Advanced composites based on semiconductor metal oxide and carbon structures for volatile organic compounds sensing

Abstract

Catalytic decomposition of methane produces hydrogen and carbon-based materials. Although there is no emission of CO2 in this process,the critical aspect is economic viability, which depends on carbon application. Graphene and other carbon structures such as nanotubes, spheres, and nanofibers will be synthesized by the Catalytic Decomposition of Methane (CDM) from methane and other carbon sources. The C-based composites will be synthesized from dilute solutions (the ideal concentration will be studied for each case) of different salts (e.g., Na2WO4.2H2O, SnCl2.2H2O, ZnCl2) together with a homogeneous dispersion of previously synthesized carbon structures.
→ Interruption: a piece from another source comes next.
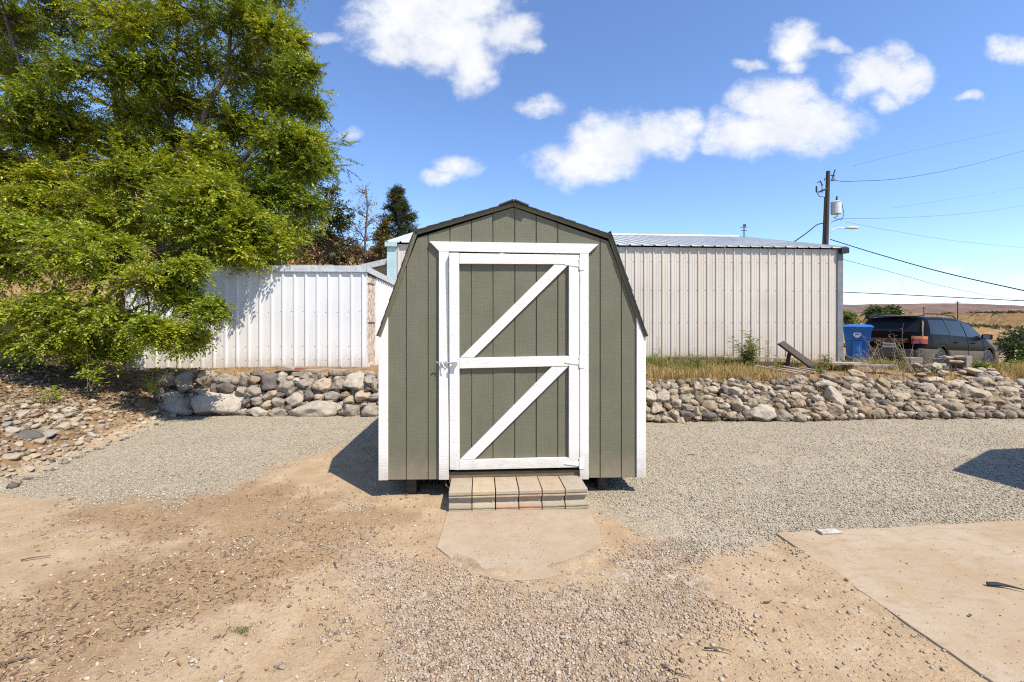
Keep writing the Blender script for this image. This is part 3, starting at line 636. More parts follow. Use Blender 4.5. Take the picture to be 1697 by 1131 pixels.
slivers('straw', STRAW_PTS[:, 0], STRAW_PTS[:, 1], STRAW_PTS[:, 2], .03, .14, M['chips'], 'dry straw and roots caught between the wall rocks', 43, .09, curl=.7)
x_, y_, z_ = bank_pts(26000, 33); k = rng.random(26000) < sst(.15, 1.0, edge_x(y_)-x_)
slivers('leaf_litter', x_[k], y_[k], z_[k], .015, .07, M['leaflit'], 'dry leaf litter under the shrub on the bank', 42, .5)

# ------------------------------------------------------------------ the green barn shed
AN = R(3.2); D0 = 4.30
shed = empty('garden_shed', (0, D0, 0), AN, 'olive green barn-style shed with white trim and a gambrel roof', 'shed')
SU = Vector((math.cos(AN), math.sin(AN), 0)); SW = Vector((-math.sin(AN), math.cos(AN), 0)); SO = Vector((0, D0, 0))
def S(px, py, off=0.0):
    """photo pixel -> (u, z) on the shed's front plane moved outwards by off"""
    d = Vector(((px-CX)/F, 1, -(py-HZ)/F)); o = Vector((0, 0, E))
    t = ((SO-SW*off-o).dot(SW))/d.dot(SW); p = o+d*t
    return ((p-SO).dot(SU), p.z)
DEP = 3.05; T = .036
zb = lambda u: S(628, 795.5)[1]+(u+1.25)*(S(1069, 791)[1]-S(628, 795.5)[1])/2.5
uL = S(628, 700)[0]; uR = S(1069, 700)[0]
kL = S(690, 389); kR = S(1010, 395); pk = S(851, 338); eL = S(627, 556); eR = S(1070, 556)
# outline under the roof
gx = [uL, kL[0]+.012, pk[0], kR[0]-.012, uR]; gz = [eL[1], kL[1]-.03, pk[1]-.035, kR[1]-.03, eR[1]]
ztop = lambda u: float(np.interp(u, gx, gz))
GROOVES = [S(q, 600)[0] for q in (637.5, 673.3, 709.4, 745.5, 781.3, 816.8, 853, 888.6, 924.3, 960, 994.6, 1029.7)]
def siding(mb, u0, u1, zlo, zhi, y, th, grooves, gw=.011, gd=.010):
    """vertical grooved siding between u0 and u1; zlo, zhi are functions of u; sheet behind, strips in front"""
    cuts = [u0]+[g for g in grooves if u0+.01 < g < u1-.01]+[u1]
    for i in range(len(cuts)-1):
        a = cuts[i]+(gw/2 if i > 0 else 0); b = cuts[i+1]-(gw/2 if i < len(cuts)-2 else 0)
        ks = [a]+[k for k in gx if a < k < b]+[b]
        mb.prism([(k, zlo(k)) for k in ks]+[(k, zhi(k)) for k in reversed(ks)], y, y+gd)
    ks = [u0]+[k for k in gx if u0 < k < u1]+[u1]
    mb.prism([(k, zlo(k)) for k in ks]+[(k, zhi(k)) for k in reversed(ks)], y+gd+.0002, y+th)
dl = S(744.3, 600)[0]; dr = S(960.6, 600)[0]; dtop = S(850, 419)[1]; dbot = S(850, 787)[1]
w = MB()
siding(w, uL+.004, dl-.006, zb, ztop, 0, .02, GROOVES)
siding(w, dr+.006, uR-.004, zb, ztop, 0, .02, GROOVES)
siding(w, dl-.006, dr+.006, lambda u: dtop, ztop, 0, .02, GROOVES)
w.box(dl-.006, dr+.006, .003, .02, zb(0), dbot-.02)
w.build('front_wall', M['green'], shed)
w = MB(); siding(w, uL+.004, uR-.004, zb, ztop, 0, .02, GROOVES)
bw = w.build('back_wall', M['green'], shed); bw.location = (0, DEP, 0); bw.rotation_euler = (0, 0, math.pi); bw.location = (uL+uR, DEP, 0)
for s, uu in ((-1, uL+.021), (1, uR-.021)):
    w = MB(); ys_ = np.arange(.03, DEP-.05, .203); zt = ztop(uu)-.01
    for i, q in enumerate(ys_):
        y1 = min(q+.195, DEP-.03); w.box(uu if s < 0 else uu-.008, uu+.008 if s < 0 else uu, q, y1, zb(uu)+.001, zt)
    w.box(min(uu+s*-.009, uu+s*-.02), max(uu+s*-.009, uu+s*-.02), .022, DEP-.022, zb(uu), zt)
    w.build('side_wall', M['green'], shed)
def slope_board(mb, poly, y0, y1): mb.prism(poly, y0, y1)
# white corner boards (front pair follows the roof slope at the top)
for px0, px1 in ((628, 643.6), (1054.3, 1069.4)):
    a, b = S(px0, 700)[0], S(px1, 700)[0]
    w = MB(); w.prism([(a, zb(a)), (b, zb(b)), (b, ztop(b)-.012), (a, ztop(a)-.012)], -.019, -.0005)
    o_ = a if px0 < 800 else b
    w.box(o_ if px0 < 800 else o_-.0185, o_+.0185 if px0 < 800 else o_, .0005, .08, zb(o_), ztop(o_)-.03)
    w.build('corner_board', M['white'], shed, bevel=.002)
# green rake boards under the roof edge
def rake(u0, z0, u1, z1, wd, name, y0=-.02, y1=-.001, m='green', up=0):
    d = Vector((u1-u0, z1-z0)).normalized(); n = Vector((d.y, -d.x)); n = n if n.y < 0 else -n
    w = MB(); w.prism([(u0-n.x*up, z0-n.y*up), (u1-n.x*up, z1-n.y*up), (u1+n.x*wd, z1+n.y*wd), (u0+n.x*wd, z0+n.y*wd)], y0, y1)
    return w.build(name, M[m], shed, bevel=.0015)
# gambrel roof: deck, drip edge and stepped shingle courses
roof = MB()
tipL = S(627, 557); tipR = S(1070.5, 557.5); kl = S(687.5, 384.5); kr = S(1012, 391); pp = (pk[0], pk[1]+.008)
def roofband(mb, a, b, th, y0, y1, lift=0.0):
    d = Vector((b[0]-a[0], b[1]-a[1])); n = Vector((-d.y, d.x)).normalized()
    if n.y < 0: n = -n
    a2 = Vector(a)+n*lift; b2 = Vector(b)+n*lift
    mb.prism([tuple(a2-n*th), tuple(b2-n*th), tuple(b2), tuple(a2)], y0, y1)
OH = .042
deck = MB()
for a, b in ((tipL, kl), (kl, pp), (pp, kr), (kr, tipR)): roofband(deck, a, b, .009, -OH+.008, DEP+OH-.008, -.004)
dk = deck.build('roof', M['green'], shed)
sh = MB(); rr = random.Random(5)
def courses(a, b, n):
    A_, B2 = Vector(a), Vector(b)
    for i in range(n):
        p = A_.lerp(B2, i/n); q = A_.lerp(B2, (i+1.35)/n)
        y = -OH
        while y < DEP+OH:
            y2 = min(y+rr.uniform(.28, .34), DEP+OH)
            d = (q-p); nn = Vector((-d.y, d.x)).normalized(); nn = nn if nn.y > 0 else -nn
            j = rr.uniform(-.002, .003)
            yy0 = y-(rr.uniform(0, .006) if y < 0 else 0)
            sh.add([(p.x+nn.x*(.009+j), yy0, p.y+nn.y*(.009+j)), (p.x+nn.x*(.009+j), y2-.004, p.y+nn.y*(.009+j)), (q.x+nn.x*.002, y2-.004, q.y+nn.y*.002), (q.x+nn.x*.002, yy0, q.y+nn.y*.002),
                    (p.x-nn.x*.003, yy0, p.y-nn.y*.003), (p.x-nn.x*.003, y2-.004, p.y-nn.y*.003), (q.x-nn.x*.003, y2-.004, q.y-nn.y*.003), (q.x-nn.x*.003, yy0, q.y-nn.y*.003)],
                   [(0, 1, 2, 3), (7, 6, 5, 4), (0, 4, 5, 1), (1, 5, 6, 2), (2, 6, 7, 3), (3, 7, 4, 0)])
            y = y2
courses(tipL, kl, 9); courses(tipR, kr, 9); courses(kl, pp, 8); courses(kr, pp, 8)
sh.build('shingles', M['shingle'], dk)
rc = MB()
for s in (-1, 1):
    e = (pp[0]+s*.135, pp[1]-.048)
    y = -OH-.03
    while y < DEP+.06:
        roofband(rc, (pp[0], pp[1]+.004), e, .012, y, y+.2, .0155+.002*rr.random()); y += .203
rc.build('ridge_cap', M['shingle'], dk)
for (a, b) in ((tipL, kl), (kl, pp), (kr, pp), (tipR, kr)):
    rake(a[0], a[1], b[0], b[1], .034 if abs(b[0]-a[0]) > .5 else .03, 'rake_board', -.022, -.001, up=-.012)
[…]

The synthesis will be conducted in short times (from 30 minutes to 1 hour) and temperatures below 140°C by the microwave-assisted hydrothermal method (HAM). The different crystalline phases of the obtained materials will be analyzed and identified by the X-Ray Diffraction (XRD). The Raman spectroscopy technique will provide information about the Gs, CNT or CNF structure, and their composites. The synthesized materials will be analyzed by Scanning Electron Microscopy (SEM). The identification of the qualitative chemical constitution will be performed by energy-dispersive X-ray spectroscopy (EDX).The Transmission Electron Microscopy (TEM) technique will allow for the morphological and crystallographic characterization of the samples. The test of prepared materials applied as sensors of Volatile Organic Compounds (VOCs) will be carried out in; a tubular furnace constructed for this purpose and in a measuring system prepared for tests at room temperature. The measuring systems are hermetically sealed and have an inlet and outlet for the gases with the controlled flow. Resistance changes will be measured in an air atmosphere as a baseline. Different concentrations in the ppm range of VOCs (eg.: acetone, ethanol, isopropanol, acetic acid, methanol, benzene, xylene, toluene, aniline, dimethylamine) will be inserted with the aid of a syringe in the measuring system. After each test, the oxide sensor will be exposed to an air atmosphere for a new cycle of measurements. (AU)